Business Report Economy

South African SMEs show resilience with 23% rise in US exports after turbulent September

Ashley Lechman|Published

Craig Lowman, CEO and co-founder of TUNL.

Image: Supplied.

In a show of resilience, South African small and medium-sized enterprises (SMEs) that export to the United States have reported a 23% improvement in direct-to-consumer (D2C) exports for October, following a staggering 52% drop the previous month.

This data, unveiled by the SME Export Index, published by the South African international shipping platform TUNL, highlights the ongoing challenges that local businesses face amid the impact of US tariffs announced earlier this year.

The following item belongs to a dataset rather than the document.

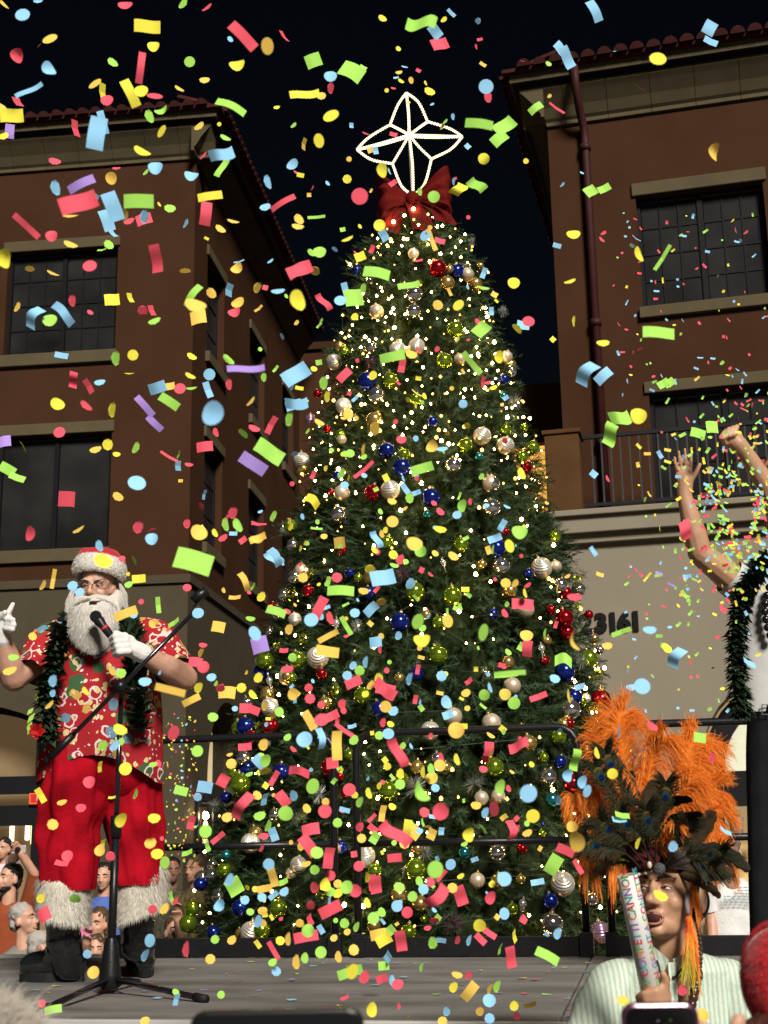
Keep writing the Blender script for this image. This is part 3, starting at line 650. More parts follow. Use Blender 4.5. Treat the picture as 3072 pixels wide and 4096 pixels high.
ORN = [(1000, 900, .8439, "R890,207,42 W1030,235,32 g945,210,20 g1090,195,20 W600,410,35 S780,330,40 S775,410,35 G972,495,40 K700,590,38 K790,575,38 G920,645,40 K398,650,38 G445,600,25 W995,635,28 W1215,625,30 B555,740,45 G665,735,38 B1205,730,25 E1200,810,20 S600,808,40 G785,825,28 g590,925,40 B865,932,25 K1100,1000,42 G1210,970,30 K1210,1045,42 G1340,1055,32 R365,968,20 B650,1070,40 B720,1150,45 G1020,1045,35 E1085,1100,20 G1290,1100,28 K245,1115,38 K665,1255,45 W435,1270,38 W1140,1225,40 B855,1285,40 R320,800,20 P285,920,25 N570,650,45 S575,580,30 T1200,410,34 T1255,840,44 T1050,80,30 R385,1265,15 B415,1190,22 G1300,960,20"),
 (1000, 1900, .874, "S1105,40,38 B830,105,42 S408,180,38 S1105,150,42 G185,235,32 S195,320,28 R420,345,25 G625,310,35 G965,320,35 B1130,335,42 E1215,330,12 K1335,425,47 R1445,540,30 R1440,655,42 S205,465,32 S155,548,28 R265,530,28 B545,540,30 G755,535,45 G925,555,45 B685,675,46 g805,640,25 G865,675,32 g1190,530,32 W1260,615,42 R1550,640,22 G70,850,42 G220,845,40 K310,835,50 G860,825,45 g1180,857,30 B1440,900,48 G1550,840,42 R328,910,26 g170,920,25 W1200,965,40 W1105,1135,45 R1605,1030,48 S1465,1075,48 G1520,1035,20 B590,1070,38 W930,1105,42 K825,1170,42 R92,1150,38 K90,1060,40 S130,630,32 K205,660,30 S90,715,18 L1500,480,40 L1500,600,40 L120,780,34 L390,990,44 L280,450,32 G515,1010,40 N700,450,45 I885,410,34 I90,950,40 T490,690,36 G1395,280,28 R1170,260,18 S1600,800,22 E810,180,18"),
 (600, 2700, .5425, "B705,380,70 S690,610,55 G665,805,80 B965,715,65 B560,905,45 G1470,590,45 S920,1030,45 R1400,750,35 K740,1240,70 B370,1545,50 G280,1835,68 B660,1715,60 G945,1720,68 B465,1895,50 K745,1900,80 T480,970,70 T1250,880,80 R1440,870,40 K1590,1330,70 E560,1330,40 L1120,1050,50"),
 (1300, 2700, .7233, "G350,640,55 T505,620,75 T825,600,80 W865,680,40 G935,510,55 S620,460,35 G500,1075,60 g525,1265,45 S950,985,48 g955,1140,42 K1315,1155,65 B1245,1250,45 G1035,1295,35 S1250,1380,68 S1470,1240,38 P1520,1425,60 N705,1370,85 E770,985,35 R1090,960,30 G1200,875,22 B1205,828,12 G1210,455,28 G1290,340,45 E1255,690,40 K215,1015,50 g510,960,35 R1350,270,30 G545,1350,20 g1080,1130,28 g270,1390,40")]
for (ox, oy, sc, s_) in ORN:
    for e in s_.split():
        k = e[0]; x, y, r = (float(q) for q in e[1:].split(',')); px, py = ox + sc * x, oy + sc * y
        p = tree_hit(px, py, .02 if k in 'TNLI' else .03); depth = (p - CAM).dot(CF); rad = sc * r * depth / PF
        nm = {'T': 'tinsel_burst', 'N': 'tinsel_burst', 'L': 'tinsel_spray', 'I': 'drop_ornament'}.get(k, 'bauble')
        o = link(nm, BM[k], None, p); o.scale = (rad,) * 3; o.rotation_euler = (R.uniform(-.35, .35), R.uniform(-.35, .35), R.uniform(-.5, .5))
        tag(o, unique_label(DESC[k], px, py), 'ornament', 'ornaments hung on the christmas tree')
        if nm == 'bauble': link('cap', CAPME, o, (0, 0, .97))

q3 = random.Random(21)
for i in range(170):                                    # smaller picks tucked between the larger ornaments
    z = q3.choice((q3.uniform(.9, 6.1), q3.uniform(1.2, 3.6)))
    if q3.random() > rz_(z) / 1.5: continue
    w = -math.pi / 2 + q3.uniform(-1.5, 1.5); k = q3.choice('ggSSLLTRGGBBWKI'); rr = rz_(z) + q3.uniform(-.03, .03); p = Vector((cz_(z) + rr * math.cos(w), TY + rr * math.sin(w), z)); px, py, dp_ = proj(p)
    nm = {'T': 'tinsel_burst', 'L': 'tinsel_spray', 'I': 'drop_ornament'}.get(k, 'bauble'); o = link(nm, BM[k], None, p); o.scale = (q3.uniform(.030, .058) * (1.15 if k in 'TLI' else 1),) * 3; o.rotation_euler = (q3.uniform(-.3, .3), q3.uniform(-.3, .3), q3.uniform(-.5, .5))
    tag(o, unique_label('small ' + DESC[k], px, py), 'ornament', 'ornaments hung on the christmas tree')
    if nm == 'bauble': link('cap', CAPME, o, (0, 0, .97))
# ------------------------------------------------------------------ star topper and bow
def bc(x, y, Y=TY): return at(1300 + .4522 * x, 300 + .4522 * y, Y)
star = root('star_topper', bc(775, 1060), 'four pointed wire star outlined in glowing white rope light', 'star')
so = tuple(star.location)
T, L_, R_, B_ = bc(720, 158), bc(283, 660, TY - .06), bc(1215, 545, TY + .05), bc(780, 1065)
I1, I2, I3, I4 = bc(575, 440), bc(908, 412), bc(597, 785), bc(942, 742)
Cf, Cb = bc(745, 530, TY - .13), bc(742, 545, TY + .13)
ROPE = emis('white rope light', (1.0, .80, .42), 2.3); WIRE = mat('star wire', (.3, .28, .24), .4, .8)
segs = [(T, I1), (T, I2), (T, Cf), (T, Cb), (L_, I1), (L_, I3), (L_, Cf), (L_, Cb), (R_, I2), (R_, I4), (R_, Cf), (R_, Cb), (B_, I3), (B_, I4), (B_, Cf), (I1, Cf), (I2, Cf), (I3, Cf), (I4, Cf)]
for (p, q) in segs:
    n = max(6, int((q - p).length / .0085)); mid = (p + q) / 2; ctr = (Cf + Cb) / 2; dv = mid - ctr; dv.y = 0; mid = mid + dv * (.13 if (p in (T, L_, R_, B_) and q in (I1, I2, I3, I4)) else .0) + Vector((R.uniform(-.012, .012), 0, R.uniform(-.012, .012)))
    P = spline([p, mid, q], n); a = MB(); a.tube(P, [.0060 + .0055 * (i % 2) for i in range(n)], 6); a.build('rope_light', ROPE, star, so, smooth=True)
a = MB(); a.tube([B_ + Vector((0, .02, -.25)), Cb], .008, 6); a.build('mast', WIRE, star, so)
bow = root('bow', bc(770, 1120, TY - .12), 'large dark red velvet bow at the top of the christmas tree', 'bow'); bo = tuple(bow.location)
VEL = mat('dark red velvet', (.095, .006, .005), .85, spec=.06, var=.3, vs=7, bump=.3, bs=30)
kn = bc(770, 1120, TY - .16)
def loop(sx, Lx, ztop, zbot, tilt):
    def fn(u, v):
        s_ = math.sin(math.pi * u); x = sx * Lx * (s_ ** .8) ; y = -.13 * math.sin(2 * math.pi * u) * (1 if u < .5 else 1); zc = tilt * s_
        z = zc + (ztop * s_ + .035) * (v - .5) * 2 if v > .5 else zc + (zbot * s_ + .035) * (v - .5) * 2
        pl = .018 * math.sin(v * 17 + u * 3) * s_
        return kn + Vector((x + pl * .6, y + pl - .02, z))
    m = MB(); m.grid(fn, 24, 18); return m
for (sx, Lx, zt, zb, ti) in ((-1, .26, .10, .17, .03), (1, .29, .15, .13, .06)):
    loop(sx, Lx, zt, zb, ti).build('ribbon_loop', VEL, bow, bo, smooth=True)
def tail(p0, p1, p2, w):
    P = spline([p0, p1, p2], 12); m = MB()
    def fn(u, v):
        i = min(int(v * 11), 11); c = P[i]; return c + Vector(((u - .5) * w * (1 + v * .4), -.02 - .02 * math.cos(u * 9) - .01 * math.sin(v * 7), .02 * math.sin(u * 6) * v))
    m.grid(fn, 12, 12); return m
tail(kn, bc(840, 1260, TY - .3), bc(880, 1390, TY - .36), .13).build('ribbon_tail', VEL, bow, bo, smooth=True)
tail(kn, bc(1000, 1210, TY - .25), bc(1070, 1320, TY - .3), .12).build('ribbon_tail', VEL, bow, bo, smooth=True)
tail(kn, bc(640, 1260, TY - .25), bc(560, 1400, TY - .32), .11).build('ribbon_tail', VEL, bow, bo, smooth=True)
a = MB(); a.ell(kn + Vector((0, -.06, 0)), (.05, .05, .055), None, 14, 10); a.build('knot', VEL, bow, bo, smooth=True)
# ================================================================== PEOPLE
def merge(mb, sub, M):
    mb.add([M @ Vector(v) for v in sub.v], sub.f, 0)
def head_prims(mb, M, ears=True, neck=True):
    s = MB(); E = lambda c, r: s.ell(c, r, None, 14, 10)
    E((0, .012, .035), (.074, .092, .083)); E((0, -.028, -.028), (.063, .064, .075)); E((0, -.042, -.078), (.044, .045, .034)); E((0, -.076, -.098), (.021, .017, .015))
    for q in (-1, 1):
        E((q * .037, -.060, -.030), (.024, .024, .024)); E((q * .030, -.080, .024), (.027, .014, .009)); E((q * .0125, -.098, -.036), (.009, .010, .008))
        E((q * .031, -.073, .001), (.016, .013, .0125))
        if ears: E((q * .077, .010, -.015), (.010, .022, .033))
    s.cap((0, -.090, .012), (0, -.112, -.031), .009, .013, 8)
    E((0, -.086, -.060), (.024, .014, .007)); E((0, -.085, -.074), (.021, .013, .007))
    if neck: s.cap((0, .022, -.08), (0, .035, -.21), .053, .060)
    merge(mb, s, M)
EYEW = mat('eye white', (.75, .72, .68), .25); EYED = mat('dark iris', (.03, .02, .015), .15); BROW = mat('dark brow hair', (.02, .015, .012), .8); LIP = mat('lip', (.34, .15, .11), .5); MOUTH = mat('mouth inside', (.05, .012, .012), .7)
def face(parent, off, M, brow=BROW, mouth=0.0, lips=True, look=(0, 0)):
    for q in (-1, 1):
        e = MB(); e.ell((q * .031, -.0800, .000), (.0105, .0085, .0052), None, 14, 10); e.ell((q * .031 + look[0], -.0862, .0005 + look[1] * .5), (.0052, .0032, .0046), None, 10, 8, 1)
        s = MB(); merge(s, e, M); s.m = e.m; s.build('eye', [EYEW, EYED], parent, off, smooth=True)
        b = MB(); b.tube([(q * .012, -.097, .020), (q * .03, -.097, .029), (q * .052, -.082, .022)], [.003, .0045, .002], 6); s = MB(); merge(s, b, M); s.build('eyebrow', brow, parent, off, smooth=True)
        ld = MB(); ld.tube([(q * .018, -.0870, .002), (q * .031, -.0905, .0062), (q * .045, -.083, .002)], [.0018, .0032, .0018], 6); s = MB(); merge(s, ld, M); s.build('eyelid', MATS.get('skin', LIP), parent, off, smooth=True)
    if lips:
        l = MB(); h = mouth
        l.tube([(.024 * math.cos(w) , -.0985 + .012 * abs(math.cos(w)), -.068 - h * .4 + (.0065 + h) * math.sin(w)) for w in np.linspace(0, 2 * math.pi, 17)], .0036, 6); s = MB(); merge(s, l, M); s.build('lips', LIP, parent, off, smooth=True)
        if mouth:
            o = MB(); o.ell((0, -.0935, -.068 - h * .4), (.020, .008, .004 + h), None, 12, 8); s = MB(); merge(s, o, M); s.build('mouth', MOUTH, parent, off, smooth=True)
def rotm(rx=0, ry=0, rz=0):
    return Matrix.Rotation(math.radians(rz), 4, 'Z') @ Matrix.Rotation(math.radians(ry), 4, 'Y') @ Matrix.Rotation(math.radians(rx), 4, 'X')
SKIN = mat('skin', (.46, .25, .17), .5, spec=.4, var=.16, vs=14, sss=.12, bump=.06, bs=90)
SKIN2 = mat('warm tan skin', (.42, .23, .135), .5, spec=.4, var=.08, vs=12, sss=.15, bump=.04, bs=90)
SKIN3 = mat('brown skin', (.24, .12, .075), .5, var=.12, vs=14, sss=.08)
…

The upward shift in exports, while promising, still places figures 40% below the baseline set on 1 April, when former President Trump imposed new tariffs that adversely affected South African exports.

The SME Export Index, which examines real shipping volumes from a consistent group of 1,850 exporters, offers critical insights into how these economic policies influence small businesses operating on a global scale.

Craig Lowman, CEO and co-founder of TUNL, points out that the consequences of US policy decisions continue to impact small-parcel exports significantly.

“The sustained drop reflects the ongoing impact of US policy decisions which have made small-parcel exports directly to consumers far less economical,” Lowman explained. He also noted that waning US consumer demand, coupled with rising confusion surrounding duties and product classifications, has compounded issues for South African retailers navigating this landscape.

As specific sectors bear the brunt of these tariffs, South African apparel exports, for instance, have plummeted by 78% since April, while the Cosmetics and Skincare categories have seen an alarming 80% decline due to increased input costs and shrinking consumer interest in the United States.

Conversely, other sectors such as Books & Education and Art have demonstrated stability, benefiting from exemptions on certain tariffs.

These fluctuations are crucial for South Africa’s economy: each percentage point of export change translates to thousands of jobs lost or gained across manufacturing, logistics, and support services sectors.

According to TUNL COO Aretha Cooper, the outlook for the current quarter raises concerns, as the smaller rebound in October signifies softer recovery dynamics in global trade activity.

“We’ve seen global exports dip around September in previous years, which isn’t unusual,” Cooper commented. “However, this year’s subdued recovery shows that the landscape is markedly different.”

To adapt to the new norm, local SMEs have shown significant innovation.

TUNL COO Aretha Cooper

Image: Supplied.

Many exporters used September as a period of recalibration, adjusting their strategies in response to the tariffs and shifting consumer expectations.

Some opted to divert their focus to markets where consumers are more accustomed to duties, while others have proactively incorporated tariff information into their checkout processes to alleviate surprises for US consumers.

Lowman emphasises the necessity of diversification for South African brands wishing to grow internationally.

“Our merchants are learning to reach new markets and build resilience, showcasing the innovative spirit of local SMEs,” he said. Despite the agility that smaller exporters possess, they remain vulnerable to continuous policy changes and fluctuations in market conditions.

Looking ahead, the fourth quarter of 2025 could be decisive for SMEs, as the holiday shopping period coincides with ongoing trade policy uncertainty.

Lowman advises exporters to brace for continued volatility while actively exploring alternative markets to mitigate their risks.